» SET PROBLEM
Go through the listing below and gather every line with the word "extends".

=====

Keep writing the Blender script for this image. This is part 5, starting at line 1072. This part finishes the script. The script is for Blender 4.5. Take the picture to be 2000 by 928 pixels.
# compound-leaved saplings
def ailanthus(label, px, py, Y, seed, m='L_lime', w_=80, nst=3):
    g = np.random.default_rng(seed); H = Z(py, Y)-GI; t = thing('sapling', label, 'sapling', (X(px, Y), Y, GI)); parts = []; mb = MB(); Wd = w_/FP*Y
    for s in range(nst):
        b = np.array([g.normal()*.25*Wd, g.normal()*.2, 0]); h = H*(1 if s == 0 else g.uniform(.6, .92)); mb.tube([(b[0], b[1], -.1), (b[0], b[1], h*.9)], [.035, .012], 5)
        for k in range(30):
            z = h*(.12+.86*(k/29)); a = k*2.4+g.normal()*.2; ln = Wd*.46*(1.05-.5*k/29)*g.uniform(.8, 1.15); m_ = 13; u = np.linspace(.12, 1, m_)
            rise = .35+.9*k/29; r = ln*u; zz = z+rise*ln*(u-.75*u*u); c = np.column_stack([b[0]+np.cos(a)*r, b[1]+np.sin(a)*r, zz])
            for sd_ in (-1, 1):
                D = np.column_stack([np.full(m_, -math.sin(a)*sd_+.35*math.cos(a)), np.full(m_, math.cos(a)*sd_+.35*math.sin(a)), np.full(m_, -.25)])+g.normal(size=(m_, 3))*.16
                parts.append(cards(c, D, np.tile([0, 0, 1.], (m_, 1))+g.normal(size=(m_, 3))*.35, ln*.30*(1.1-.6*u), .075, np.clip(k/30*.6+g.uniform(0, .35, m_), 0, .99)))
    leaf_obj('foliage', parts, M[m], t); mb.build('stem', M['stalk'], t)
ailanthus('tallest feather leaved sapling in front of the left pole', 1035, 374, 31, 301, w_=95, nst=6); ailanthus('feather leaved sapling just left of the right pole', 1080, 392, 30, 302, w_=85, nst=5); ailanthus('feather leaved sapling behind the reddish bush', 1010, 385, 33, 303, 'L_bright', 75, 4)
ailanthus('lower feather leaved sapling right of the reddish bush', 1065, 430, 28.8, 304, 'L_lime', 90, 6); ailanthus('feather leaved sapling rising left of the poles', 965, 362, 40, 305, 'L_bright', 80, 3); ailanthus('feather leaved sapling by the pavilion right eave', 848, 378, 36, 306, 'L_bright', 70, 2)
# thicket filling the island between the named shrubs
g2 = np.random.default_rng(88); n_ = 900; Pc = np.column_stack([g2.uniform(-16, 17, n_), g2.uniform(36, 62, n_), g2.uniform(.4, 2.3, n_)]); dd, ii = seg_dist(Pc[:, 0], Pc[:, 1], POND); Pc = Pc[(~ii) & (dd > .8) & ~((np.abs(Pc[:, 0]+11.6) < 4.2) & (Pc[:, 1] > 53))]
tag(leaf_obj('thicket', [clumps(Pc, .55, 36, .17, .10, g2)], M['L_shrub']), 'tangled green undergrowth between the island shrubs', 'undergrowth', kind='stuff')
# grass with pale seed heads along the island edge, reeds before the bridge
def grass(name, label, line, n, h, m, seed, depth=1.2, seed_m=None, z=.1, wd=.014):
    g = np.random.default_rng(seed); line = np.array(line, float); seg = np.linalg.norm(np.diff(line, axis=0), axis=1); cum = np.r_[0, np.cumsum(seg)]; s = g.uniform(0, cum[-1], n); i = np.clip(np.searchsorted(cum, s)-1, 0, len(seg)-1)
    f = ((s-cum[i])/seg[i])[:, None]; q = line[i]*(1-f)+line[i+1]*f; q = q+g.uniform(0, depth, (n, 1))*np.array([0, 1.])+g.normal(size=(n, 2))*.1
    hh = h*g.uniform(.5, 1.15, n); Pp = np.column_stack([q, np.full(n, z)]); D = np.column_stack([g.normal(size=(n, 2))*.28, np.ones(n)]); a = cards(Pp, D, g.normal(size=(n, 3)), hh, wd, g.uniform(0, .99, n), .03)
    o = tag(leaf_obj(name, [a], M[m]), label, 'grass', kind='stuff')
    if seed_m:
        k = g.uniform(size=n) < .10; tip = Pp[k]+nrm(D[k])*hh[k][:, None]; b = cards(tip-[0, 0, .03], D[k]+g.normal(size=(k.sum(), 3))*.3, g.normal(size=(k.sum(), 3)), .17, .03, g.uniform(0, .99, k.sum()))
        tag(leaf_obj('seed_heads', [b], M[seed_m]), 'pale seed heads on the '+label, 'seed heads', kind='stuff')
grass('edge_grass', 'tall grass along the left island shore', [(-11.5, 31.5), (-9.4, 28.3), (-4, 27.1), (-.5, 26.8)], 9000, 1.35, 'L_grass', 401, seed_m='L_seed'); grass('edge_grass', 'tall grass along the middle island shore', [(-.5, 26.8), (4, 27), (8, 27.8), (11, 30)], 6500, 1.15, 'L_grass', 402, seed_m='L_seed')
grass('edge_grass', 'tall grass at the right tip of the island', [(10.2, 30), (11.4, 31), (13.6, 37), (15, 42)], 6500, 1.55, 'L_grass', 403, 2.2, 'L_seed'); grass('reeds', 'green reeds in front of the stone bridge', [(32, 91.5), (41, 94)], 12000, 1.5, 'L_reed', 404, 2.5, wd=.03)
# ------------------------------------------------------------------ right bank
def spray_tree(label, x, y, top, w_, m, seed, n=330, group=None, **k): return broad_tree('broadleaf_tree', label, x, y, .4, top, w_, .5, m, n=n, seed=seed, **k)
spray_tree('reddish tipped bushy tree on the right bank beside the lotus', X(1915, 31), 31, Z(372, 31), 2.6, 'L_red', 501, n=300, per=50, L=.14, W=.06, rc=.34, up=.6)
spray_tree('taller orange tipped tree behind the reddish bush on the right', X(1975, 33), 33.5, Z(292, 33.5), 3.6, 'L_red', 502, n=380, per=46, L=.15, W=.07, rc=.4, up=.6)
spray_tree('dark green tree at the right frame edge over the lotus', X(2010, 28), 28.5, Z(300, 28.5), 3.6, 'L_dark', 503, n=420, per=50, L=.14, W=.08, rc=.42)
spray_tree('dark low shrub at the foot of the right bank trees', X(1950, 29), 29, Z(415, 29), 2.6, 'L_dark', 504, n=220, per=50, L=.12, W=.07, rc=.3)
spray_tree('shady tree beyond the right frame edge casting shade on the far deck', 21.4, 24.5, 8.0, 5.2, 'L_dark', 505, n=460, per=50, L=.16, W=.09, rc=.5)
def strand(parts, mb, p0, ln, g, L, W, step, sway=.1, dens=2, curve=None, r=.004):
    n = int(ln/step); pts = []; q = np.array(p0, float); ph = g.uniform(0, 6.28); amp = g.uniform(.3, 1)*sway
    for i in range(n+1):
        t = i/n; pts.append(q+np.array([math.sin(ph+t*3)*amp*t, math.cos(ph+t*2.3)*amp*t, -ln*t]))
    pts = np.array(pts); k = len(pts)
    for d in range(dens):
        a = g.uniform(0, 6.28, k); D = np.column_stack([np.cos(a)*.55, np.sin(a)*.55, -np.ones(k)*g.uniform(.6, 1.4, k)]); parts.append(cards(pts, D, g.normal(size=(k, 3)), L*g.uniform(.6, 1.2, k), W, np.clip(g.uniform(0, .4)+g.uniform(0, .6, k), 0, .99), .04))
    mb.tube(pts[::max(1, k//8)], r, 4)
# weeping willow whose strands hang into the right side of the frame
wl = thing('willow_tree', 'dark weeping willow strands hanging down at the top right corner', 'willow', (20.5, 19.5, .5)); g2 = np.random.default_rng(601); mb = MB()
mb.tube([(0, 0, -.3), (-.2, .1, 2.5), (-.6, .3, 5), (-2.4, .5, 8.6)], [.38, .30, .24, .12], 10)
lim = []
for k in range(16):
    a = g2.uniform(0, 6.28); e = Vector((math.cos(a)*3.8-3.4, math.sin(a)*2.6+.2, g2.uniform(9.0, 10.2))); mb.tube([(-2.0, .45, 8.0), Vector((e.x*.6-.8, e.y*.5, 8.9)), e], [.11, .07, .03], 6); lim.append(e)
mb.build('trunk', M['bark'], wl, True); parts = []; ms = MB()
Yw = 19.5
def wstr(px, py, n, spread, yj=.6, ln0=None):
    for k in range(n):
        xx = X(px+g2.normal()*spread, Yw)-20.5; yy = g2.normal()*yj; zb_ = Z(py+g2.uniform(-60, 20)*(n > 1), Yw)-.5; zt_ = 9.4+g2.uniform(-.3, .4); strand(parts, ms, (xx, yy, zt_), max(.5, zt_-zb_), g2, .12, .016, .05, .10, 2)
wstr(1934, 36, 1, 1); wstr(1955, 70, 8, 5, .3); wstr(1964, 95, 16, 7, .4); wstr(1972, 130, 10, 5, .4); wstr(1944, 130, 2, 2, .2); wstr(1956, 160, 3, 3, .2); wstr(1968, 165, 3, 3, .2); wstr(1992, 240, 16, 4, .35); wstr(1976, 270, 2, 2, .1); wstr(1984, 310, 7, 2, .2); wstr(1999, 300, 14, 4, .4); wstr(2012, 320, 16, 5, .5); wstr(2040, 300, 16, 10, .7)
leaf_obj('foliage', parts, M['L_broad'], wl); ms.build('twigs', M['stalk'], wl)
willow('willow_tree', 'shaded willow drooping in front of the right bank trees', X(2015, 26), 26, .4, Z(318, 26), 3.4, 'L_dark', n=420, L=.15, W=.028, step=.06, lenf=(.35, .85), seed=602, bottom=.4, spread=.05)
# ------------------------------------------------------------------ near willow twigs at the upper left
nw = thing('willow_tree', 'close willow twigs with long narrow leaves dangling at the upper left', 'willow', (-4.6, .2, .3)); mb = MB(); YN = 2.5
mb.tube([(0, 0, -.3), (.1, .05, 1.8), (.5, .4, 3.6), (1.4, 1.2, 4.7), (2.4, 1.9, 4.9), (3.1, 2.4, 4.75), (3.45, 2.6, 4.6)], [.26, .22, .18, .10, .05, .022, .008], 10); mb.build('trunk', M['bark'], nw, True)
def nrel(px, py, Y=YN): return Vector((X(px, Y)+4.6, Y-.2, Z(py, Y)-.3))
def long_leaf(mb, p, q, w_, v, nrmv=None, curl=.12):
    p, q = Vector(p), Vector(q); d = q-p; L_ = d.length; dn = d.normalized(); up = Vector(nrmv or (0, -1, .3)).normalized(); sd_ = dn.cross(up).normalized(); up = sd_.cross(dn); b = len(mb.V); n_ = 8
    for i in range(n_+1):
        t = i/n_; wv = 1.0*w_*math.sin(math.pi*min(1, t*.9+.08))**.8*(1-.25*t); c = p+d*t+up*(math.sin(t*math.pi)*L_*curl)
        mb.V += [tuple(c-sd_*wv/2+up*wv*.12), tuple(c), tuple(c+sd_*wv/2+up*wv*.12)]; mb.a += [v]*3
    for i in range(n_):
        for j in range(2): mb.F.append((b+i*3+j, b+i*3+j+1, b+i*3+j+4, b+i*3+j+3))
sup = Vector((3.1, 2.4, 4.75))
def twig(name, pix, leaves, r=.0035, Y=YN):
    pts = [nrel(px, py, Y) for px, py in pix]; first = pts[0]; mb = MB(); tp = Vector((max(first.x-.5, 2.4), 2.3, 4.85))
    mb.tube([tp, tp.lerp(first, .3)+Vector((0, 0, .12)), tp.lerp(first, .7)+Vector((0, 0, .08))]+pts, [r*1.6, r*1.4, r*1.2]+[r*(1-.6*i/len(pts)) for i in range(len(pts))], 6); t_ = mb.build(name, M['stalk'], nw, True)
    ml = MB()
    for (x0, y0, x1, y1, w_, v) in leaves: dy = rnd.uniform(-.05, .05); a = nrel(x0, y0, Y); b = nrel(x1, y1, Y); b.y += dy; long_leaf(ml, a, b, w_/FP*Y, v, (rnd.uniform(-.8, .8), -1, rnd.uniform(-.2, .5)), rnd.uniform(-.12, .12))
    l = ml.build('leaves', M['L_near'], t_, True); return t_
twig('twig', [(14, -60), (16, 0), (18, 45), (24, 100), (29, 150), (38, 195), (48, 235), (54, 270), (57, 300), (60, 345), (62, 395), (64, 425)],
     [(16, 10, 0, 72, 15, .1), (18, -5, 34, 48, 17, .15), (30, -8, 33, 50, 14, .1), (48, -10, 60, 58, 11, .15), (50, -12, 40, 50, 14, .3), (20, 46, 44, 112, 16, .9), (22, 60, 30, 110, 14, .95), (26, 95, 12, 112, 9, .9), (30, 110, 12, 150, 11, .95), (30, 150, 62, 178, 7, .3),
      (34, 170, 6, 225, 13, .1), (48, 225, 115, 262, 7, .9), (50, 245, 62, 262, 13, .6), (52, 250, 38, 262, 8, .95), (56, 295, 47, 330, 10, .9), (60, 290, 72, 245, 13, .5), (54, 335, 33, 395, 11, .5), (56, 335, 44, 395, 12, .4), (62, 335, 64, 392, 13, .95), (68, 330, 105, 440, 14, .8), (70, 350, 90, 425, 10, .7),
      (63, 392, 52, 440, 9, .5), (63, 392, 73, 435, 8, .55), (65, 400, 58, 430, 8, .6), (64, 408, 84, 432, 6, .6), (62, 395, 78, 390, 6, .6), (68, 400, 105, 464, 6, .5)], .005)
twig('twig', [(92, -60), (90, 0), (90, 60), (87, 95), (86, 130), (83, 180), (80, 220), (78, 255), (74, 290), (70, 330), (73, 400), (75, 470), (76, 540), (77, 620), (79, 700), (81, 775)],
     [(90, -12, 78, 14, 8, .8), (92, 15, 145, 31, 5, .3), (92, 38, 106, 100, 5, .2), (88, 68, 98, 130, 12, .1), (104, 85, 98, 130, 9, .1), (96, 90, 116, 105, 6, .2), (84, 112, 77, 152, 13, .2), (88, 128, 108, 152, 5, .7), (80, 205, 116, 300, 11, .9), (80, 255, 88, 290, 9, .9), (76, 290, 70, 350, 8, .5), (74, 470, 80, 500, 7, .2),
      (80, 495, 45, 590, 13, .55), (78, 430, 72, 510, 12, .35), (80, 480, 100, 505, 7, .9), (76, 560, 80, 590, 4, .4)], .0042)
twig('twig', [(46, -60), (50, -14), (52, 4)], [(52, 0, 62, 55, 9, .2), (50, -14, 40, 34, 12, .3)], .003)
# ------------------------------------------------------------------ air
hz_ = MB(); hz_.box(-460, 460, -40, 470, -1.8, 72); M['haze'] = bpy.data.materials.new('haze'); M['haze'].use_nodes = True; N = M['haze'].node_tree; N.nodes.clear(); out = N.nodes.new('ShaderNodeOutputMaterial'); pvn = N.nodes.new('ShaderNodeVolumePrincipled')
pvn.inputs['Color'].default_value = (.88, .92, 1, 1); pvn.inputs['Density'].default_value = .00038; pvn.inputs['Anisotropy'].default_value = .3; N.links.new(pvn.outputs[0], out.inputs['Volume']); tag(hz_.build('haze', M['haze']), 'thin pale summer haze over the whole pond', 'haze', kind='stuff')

=====

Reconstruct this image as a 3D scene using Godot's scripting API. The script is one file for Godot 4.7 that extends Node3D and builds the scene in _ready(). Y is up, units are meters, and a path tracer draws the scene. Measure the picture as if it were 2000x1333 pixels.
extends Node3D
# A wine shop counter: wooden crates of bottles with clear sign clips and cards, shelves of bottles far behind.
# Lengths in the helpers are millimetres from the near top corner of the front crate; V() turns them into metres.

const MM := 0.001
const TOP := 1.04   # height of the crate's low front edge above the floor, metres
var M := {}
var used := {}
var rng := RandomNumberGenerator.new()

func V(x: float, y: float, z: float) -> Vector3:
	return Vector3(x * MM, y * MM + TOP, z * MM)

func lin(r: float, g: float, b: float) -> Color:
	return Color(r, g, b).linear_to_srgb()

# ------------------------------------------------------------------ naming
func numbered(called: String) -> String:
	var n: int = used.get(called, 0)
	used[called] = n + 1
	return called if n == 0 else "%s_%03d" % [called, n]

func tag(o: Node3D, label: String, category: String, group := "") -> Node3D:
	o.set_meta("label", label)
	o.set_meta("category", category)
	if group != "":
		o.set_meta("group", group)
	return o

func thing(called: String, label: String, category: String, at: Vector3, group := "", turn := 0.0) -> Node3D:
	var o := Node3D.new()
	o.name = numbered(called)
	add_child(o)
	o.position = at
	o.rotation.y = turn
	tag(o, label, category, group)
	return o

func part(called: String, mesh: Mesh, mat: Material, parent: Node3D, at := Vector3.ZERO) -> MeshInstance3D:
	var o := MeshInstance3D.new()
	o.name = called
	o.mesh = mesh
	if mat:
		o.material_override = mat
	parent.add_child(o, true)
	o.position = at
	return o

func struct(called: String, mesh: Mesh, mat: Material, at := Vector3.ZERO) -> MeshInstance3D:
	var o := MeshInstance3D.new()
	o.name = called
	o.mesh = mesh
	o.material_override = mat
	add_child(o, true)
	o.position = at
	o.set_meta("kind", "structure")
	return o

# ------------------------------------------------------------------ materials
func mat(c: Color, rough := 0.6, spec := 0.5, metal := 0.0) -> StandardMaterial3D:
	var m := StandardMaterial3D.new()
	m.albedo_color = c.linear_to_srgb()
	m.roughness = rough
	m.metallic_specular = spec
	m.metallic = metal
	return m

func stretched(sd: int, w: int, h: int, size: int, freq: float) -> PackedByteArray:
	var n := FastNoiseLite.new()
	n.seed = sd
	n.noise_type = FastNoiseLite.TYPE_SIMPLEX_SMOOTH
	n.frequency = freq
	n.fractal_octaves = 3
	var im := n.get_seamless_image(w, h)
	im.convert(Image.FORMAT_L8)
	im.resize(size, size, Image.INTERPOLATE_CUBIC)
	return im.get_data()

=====

» COMPLETE ANSWER
Reconstruct this image as a 3D scene using Godot's scripting API. The script is one file for Godot 4.7 that extends Node3D and builds the scene in _ready(). Y is up, units are meters, and a path tracer draws the scene. Measure the picture as if it were 2000x1333 pixels.
extends Node3D